O zamanlar İmam Hatip mezunlarının İlahiyat Fakültesi ve İslam Enstitüsü dışındaki yüksek okullara giriş imkanı zordu. Buna rağmen o yıllardan dersine girdiğim bir çok öğrencim, yüksek okulları bitirerek; öğretmen, il ve ilçe milli eğitim müdürleri, yazar olanlar, mühendis, hakim, avukat, savcı, işletmeci, vali yardımcıları, belediye başkanları ,esnaf, tüccar, büyük iş adamları ve Danıştay üyesi olan öğrencilerim oldu. Bir çoğuyla bile haberleşiriz bugün.
Bu öğretmenliğin en iyi tarafı nedir diye sorarsanız sadece bir tarafını söyleyebilirim size. Cadde de, yolda orada burada gezerken, yürürken yıllarca sonra birisi çıkar karşınıza, ‘’...hocam elinizi öpeyim, ben falanca sene, falanca sınıftan öğrencinizim hatırladınız mı? Sizleri de örnek aldık, Üniversiteyi bitirdim, şurada çalışıyorum...’’
O anın verdiği mutluluğu öğretmen olmayanlar bilemez. Hatta geçenlerde birkaç ay önce Üsküdar sahilde bir avukat arkadaşla yürürken, arabada küçük çocuklarını gezdiren bir çift dikkatlice yüzüme baktıktan birkaç saniye sonra, ‘’...Aaa Faruk Hocam bizi hatırladınız mı, hocam elinizi öpeyim...’’
Valla kızım; sesin, gözlerin yabancı gelmedi ama şu anda ilk bakışta çıkaramadım... Maşallah Hakan ‘da saç sakal karıştığından, fizik de değişmiş, tam olarak hatırlayamadım...
Yine bir gün, çarşıda gezerken iki kişi yüzüme bakıp, yanımdan geçti. O anın farkında da değilim. Akşam üstü büronun kapısı çaldı. İki kız öğrencim gelip, ‘’...Aşkolsun hocaamm, bugün size yolda selam verdik ama almadınız...’’
Dedim ki bir dakika çocuklar, ömrü hayatımda kimsenin selamını almamazlık yapmadım. Bakmışımdır ama görmemişimdir.

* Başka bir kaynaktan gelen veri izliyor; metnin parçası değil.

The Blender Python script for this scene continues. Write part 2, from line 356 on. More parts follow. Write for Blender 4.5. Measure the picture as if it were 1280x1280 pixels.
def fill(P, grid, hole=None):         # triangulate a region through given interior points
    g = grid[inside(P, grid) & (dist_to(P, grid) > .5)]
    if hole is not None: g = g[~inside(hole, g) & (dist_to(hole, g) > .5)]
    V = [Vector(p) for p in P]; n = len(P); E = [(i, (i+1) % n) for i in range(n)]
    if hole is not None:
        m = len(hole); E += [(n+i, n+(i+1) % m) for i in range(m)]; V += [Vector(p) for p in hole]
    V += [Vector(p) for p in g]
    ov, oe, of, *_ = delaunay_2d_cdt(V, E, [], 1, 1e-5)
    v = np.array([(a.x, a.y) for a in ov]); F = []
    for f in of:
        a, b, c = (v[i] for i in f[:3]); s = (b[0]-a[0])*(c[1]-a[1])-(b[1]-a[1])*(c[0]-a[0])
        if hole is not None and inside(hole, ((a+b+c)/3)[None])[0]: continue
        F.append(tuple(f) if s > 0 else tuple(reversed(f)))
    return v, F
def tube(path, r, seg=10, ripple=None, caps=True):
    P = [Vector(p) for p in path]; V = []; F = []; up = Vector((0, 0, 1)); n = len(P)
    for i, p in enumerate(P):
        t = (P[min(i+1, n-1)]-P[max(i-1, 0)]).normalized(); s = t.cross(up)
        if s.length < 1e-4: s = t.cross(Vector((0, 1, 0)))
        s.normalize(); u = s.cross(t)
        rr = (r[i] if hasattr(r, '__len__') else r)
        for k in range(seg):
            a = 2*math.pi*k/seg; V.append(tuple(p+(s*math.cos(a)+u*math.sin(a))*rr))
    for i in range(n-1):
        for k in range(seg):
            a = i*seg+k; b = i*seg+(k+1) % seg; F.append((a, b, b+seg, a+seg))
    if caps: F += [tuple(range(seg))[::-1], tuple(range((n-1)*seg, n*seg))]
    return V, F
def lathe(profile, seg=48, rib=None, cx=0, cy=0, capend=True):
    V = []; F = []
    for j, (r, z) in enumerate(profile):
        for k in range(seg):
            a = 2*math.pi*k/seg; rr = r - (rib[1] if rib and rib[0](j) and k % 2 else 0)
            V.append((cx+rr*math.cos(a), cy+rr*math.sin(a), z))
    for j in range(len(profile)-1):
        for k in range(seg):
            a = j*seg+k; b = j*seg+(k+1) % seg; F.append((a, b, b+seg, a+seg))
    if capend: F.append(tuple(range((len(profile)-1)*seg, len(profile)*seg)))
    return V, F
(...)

Hem ben sizleri okulda öğrenci kıyafetiyle bıraktığımda, küçücük ve etekleriniz vardı. Şimdi ki büyümüş halinizle ve kıyafetinizle tanıyamamış olabilirim, dedikten sonra her iki öğrencimin saygıyla elimi öpmesinin ve sıcak sohbetin verdiği hazzı hiçbir yerde bulamaz insan...
Veya yıllar sonra bir telefon gelir:
‘’...Alo Hocam, ben falanca, nasılsınız, ellerinizden öperim, bizde emeğiniz çok, bir hatırınızı sorayım dedim....’’
Bu duyguyu hiçbir meslekte yaşayamaz insan!.. Duygulanır ve o ses alır yıllarca geriye götürür sizi!...
***
Biz yine konumuza dönelim:
70’ li yılların sonu, ülkemizin her tarafı gençlik hareketleriyle ve silahlı çatışmalarla kaynamakta. Belki her gün en az üç, beş gencimiz, polis ve öğretmenlerimiz o zaman ki, sağ- sol çatışması denilen hareketlerde yaralanıyor ve ölüyorlardı. Aslında bu, sağ-sol benzetmesini o günde sevmedim, bugünde sevmiyorum.